Despite the controversy, Steinruecke, who is currently exhibiting works by German woodcutter Mansen, says that non-Indian art tends to sell almost as well as Indian art. Yet, not everyone who attended Meese’s performance and his more muted recital at the opening, thought this signalled changing times. On his blog Collectors Mind, Maskara wrote: “Did anyone stop to wonder how come an artist...regarded as a front-runner contemporary artist from Germany, still manages to sell large format, significant works on canvas for a fraction of the price that some of our stars command?”

Maskara could relate. Priced between Rs50,000 and Rs8 lakh, Streicher’s floating figures, and black-and-white photographs, were selling for less than the watercolour and ink drawings of a first-time solo artist showing elsewhere in the city. “Are we catering to the market, or trying to create a new market?” he rues. Despite varying degrees of interest from local collectors, one of his first buyers was a French couple who walked in off the street, thrilled to find a recognizable name selling for a comparative snip.

Silenus, the bobbing giant, was bought by artist, curator and avid collector Bose Krishnamachari. “If you look at Subodh Gupta you can, for the same price, buy a work from an artist like Jeff Koons,” he notes drily. Having amassed a small collection by Damien Hirst, Kiki Smith, Gary Hume, and Edward Rucha, Krishnamachari is keen to start his own museum, possibly in Kochi or, if funds allow, Mumbai.

However, with that two or three years away, artists, and the people who promote them, remain cautious. “I’m not expecting much,” says Mansen, a lanky and affable German whose panels of ashen birch trees and rain-splashed puddles can be found hanging in the Museum of Modern Art, New York.
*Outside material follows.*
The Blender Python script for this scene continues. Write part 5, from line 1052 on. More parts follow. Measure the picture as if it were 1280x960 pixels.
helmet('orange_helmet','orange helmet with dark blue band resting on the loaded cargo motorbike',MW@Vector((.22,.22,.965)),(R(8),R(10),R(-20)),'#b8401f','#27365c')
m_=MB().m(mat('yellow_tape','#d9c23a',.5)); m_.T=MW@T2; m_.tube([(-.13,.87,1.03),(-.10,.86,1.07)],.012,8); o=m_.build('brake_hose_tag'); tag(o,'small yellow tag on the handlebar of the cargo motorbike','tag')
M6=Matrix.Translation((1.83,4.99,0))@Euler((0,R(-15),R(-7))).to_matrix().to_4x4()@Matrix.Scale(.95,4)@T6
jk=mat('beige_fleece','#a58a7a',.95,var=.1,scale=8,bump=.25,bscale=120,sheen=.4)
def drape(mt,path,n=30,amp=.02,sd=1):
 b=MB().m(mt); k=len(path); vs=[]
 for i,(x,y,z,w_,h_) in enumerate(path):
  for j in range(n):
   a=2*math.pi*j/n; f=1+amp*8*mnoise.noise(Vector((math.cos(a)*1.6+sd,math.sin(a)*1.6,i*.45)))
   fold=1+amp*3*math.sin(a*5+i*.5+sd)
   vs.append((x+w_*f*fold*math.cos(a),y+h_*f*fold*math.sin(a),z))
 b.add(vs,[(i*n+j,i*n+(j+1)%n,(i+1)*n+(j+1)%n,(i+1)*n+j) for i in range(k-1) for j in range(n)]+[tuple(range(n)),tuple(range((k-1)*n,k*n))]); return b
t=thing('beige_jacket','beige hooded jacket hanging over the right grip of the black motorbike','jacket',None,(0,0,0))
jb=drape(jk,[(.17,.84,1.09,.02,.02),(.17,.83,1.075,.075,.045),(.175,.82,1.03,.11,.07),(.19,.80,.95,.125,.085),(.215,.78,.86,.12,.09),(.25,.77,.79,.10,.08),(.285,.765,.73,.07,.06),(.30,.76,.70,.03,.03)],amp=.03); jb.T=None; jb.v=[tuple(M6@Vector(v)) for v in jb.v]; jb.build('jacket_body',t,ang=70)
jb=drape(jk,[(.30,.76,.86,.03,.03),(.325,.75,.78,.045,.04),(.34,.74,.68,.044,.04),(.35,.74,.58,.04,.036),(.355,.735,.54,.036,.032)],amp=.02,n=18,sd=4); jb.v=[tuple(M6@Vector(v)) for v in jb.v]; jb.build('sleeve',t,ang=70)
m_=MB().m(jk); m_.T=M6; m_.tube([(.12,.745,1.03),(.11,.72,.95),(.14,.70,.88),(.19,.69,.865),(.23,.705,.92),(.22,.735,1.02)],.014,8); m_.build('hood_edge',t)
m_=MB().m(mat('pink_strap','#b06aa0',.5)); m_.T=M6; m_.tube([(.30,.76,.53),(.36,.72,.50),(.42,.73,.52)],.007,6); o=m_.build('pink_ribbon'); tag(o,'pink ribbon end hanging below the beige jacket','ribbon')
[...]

Indeed, two weeks into the show, only a couple of pieces, priced between €4,500 (Rs2.95 lakh) and €28,000, had been sold, though given the slowing pace of the summer season, this was somewhat expected. “In an audience of 100, if six people think it’s fabulous, then it’s okay,” Steinruecke says, shrugging it off.

Xiaoming Zhang, the Sotheby’s Chinese contemporary specialist, who accompanied the travelling exhibit, similarly confessed, “The reaction was encouraging and exciting for us, but it’s a slow process getting real interest from Indian collectors.”